Every line in the listing is to be echoed verbatim.

>>>>>

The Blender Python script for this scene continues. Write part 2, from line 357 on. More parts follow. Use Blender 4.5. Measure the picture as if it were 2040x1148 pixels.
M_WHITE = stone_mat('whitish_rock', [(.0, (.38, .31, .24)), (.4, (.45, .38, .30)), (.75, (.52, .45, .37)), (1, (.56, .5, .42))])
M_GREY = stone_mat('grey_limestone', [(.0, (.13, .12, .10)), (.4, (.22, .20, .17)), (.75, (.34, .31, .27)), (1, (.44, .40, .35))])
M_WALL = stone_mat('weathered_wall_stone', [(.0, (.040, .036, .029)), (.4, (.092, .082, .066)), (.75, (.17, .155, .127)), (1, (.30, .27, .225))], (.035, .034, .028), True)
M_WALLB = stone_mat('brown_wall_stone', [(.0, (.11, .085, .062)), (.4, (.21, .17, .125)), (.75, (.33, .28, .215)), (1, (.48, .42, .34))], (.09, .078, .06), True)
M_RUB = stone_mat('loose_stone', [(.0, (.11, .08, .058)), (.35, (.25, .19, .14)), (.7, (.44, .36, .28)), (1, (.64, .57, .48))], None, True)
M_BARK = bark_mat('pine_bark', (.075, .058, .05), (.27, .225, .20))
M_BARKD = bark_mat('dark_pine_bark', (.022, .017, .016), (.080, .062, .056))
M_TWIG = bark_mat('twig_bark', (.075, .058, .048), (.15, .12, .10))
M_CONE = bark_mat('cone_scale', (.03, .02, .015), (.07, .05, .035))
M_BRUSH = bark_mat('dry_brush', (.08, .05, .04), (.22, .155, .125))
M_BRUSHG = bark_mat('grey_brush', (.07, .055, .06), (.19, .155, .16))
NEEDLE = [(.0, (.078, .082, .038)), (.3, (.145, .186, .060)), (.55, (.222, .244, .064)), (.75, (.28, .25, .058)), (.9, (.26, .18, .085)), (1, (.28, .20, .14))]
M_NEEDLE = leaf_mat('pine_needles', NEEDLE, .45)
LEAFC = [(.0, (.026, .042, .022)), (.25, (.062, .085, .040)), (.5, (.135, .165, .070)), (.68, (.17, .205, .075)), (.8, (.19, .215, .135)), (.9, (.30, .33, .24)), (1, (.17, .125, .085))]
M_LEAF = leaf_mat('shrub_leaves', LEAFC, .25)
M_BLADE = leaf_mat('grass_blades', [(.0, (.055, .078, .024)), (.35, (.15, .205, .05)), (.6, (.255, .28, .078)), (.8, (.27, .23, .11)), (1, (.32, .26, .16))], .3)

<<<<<

• [Exercise answer]:
The Blender Python script for this scene continues. Write part 2, from line 357 on. More parts follow. Use Blender 4.5. Measure the picture as if it were 2040x1148 pixels.
M_WHITE = stone_mat('whitish_rock', [(.0, (.38, .31, .24)), (.4, (.45, .38, .30)), (.75, (.52, .45, .37)), (1, (.56, .5, .42))])
M_GREY = stone_mat('grey_limestone', [(.0, (.13, .12, .10)), (.4, (.22, .20, .17)), (.75, (.34, .31, .27)), (1, (.44, .40, .35))])
M_WALL = stone_mat('weathered_wall_stone', [(.0, (.040, .036, .029)), (.4, (.092, .082, .066)), (.75, (.17, .155, .127)), (1, (.30, .27, .225))], (.035, .034, .028), True)
M_WALLB = stone_mat('brown_wall_stone', [(.0, (.11, .085, .062)), (.4, (.21, .17, .125)), (.75, (.33, .28, .215)), (1, (.48, .42, .34))], (.09, .078, .06), True)
M_RUB = stone_mat('loose_stone', [(.0, (.11, .08, .058)), (.35, (.25, .19, .14)), (.7, (.44, .36, .28)), (1, (.64, .57, .48))], None, True)
M_BARK = bark_mat('pine_bark', (.075, .058, .05), (.27, .225, .20))
M_BARKD = bark_mat('dark_pine_bark', (.022, .017, .016), (.080, .062, .056))
M_TWIG = bark_mat('twig_bark', (.075, .058, .048), (.15, .12, .10))
M_CONE = bark_mat('cone_scale', (.03, .02, .015), (.07, .05, .035))
M_BRUSH = bark_mat('dry_brush', (.08, .05, .04), (.22, .155, .125))
M_BRUSHG = bark_mat('grey_brush', (.07, .055, .06), (.19, .155, .16))
NEEDLE = [(.0, (.078, .082, .038)), (.3, (.145, .186, .060)), (.55, (.222, .244, .064)), (.75, (.28, .25, .058)), (.9, (.26, .18, .085)), (1, (.28, .20, .14))]
M_NEEDLE = leaf_mat('pine_needles', NEEDLE, .45)
LEAFC = [(.0, (.026, .042, .022)), (.25, (.062, .085, .040)), (.5, (.135, .165, .070)), (.68, (.17, .205, .075)), (.8, (.19, .215, .135)), (.9, (.30, .33, .24)), (1, (.17, .125, .085))]
M_LEAF = leaf_mat('shrub_leaves', LEAFC, .25)
M_BLADE = leaf_mat('grass_blades', [(.0, (.055, .078, .024)), (.35, (.15, .205, .05)), (.6, (.255, .28, .078)), (.8, (.27, .23, .11)), (1, (.32, .26, .16))], .3)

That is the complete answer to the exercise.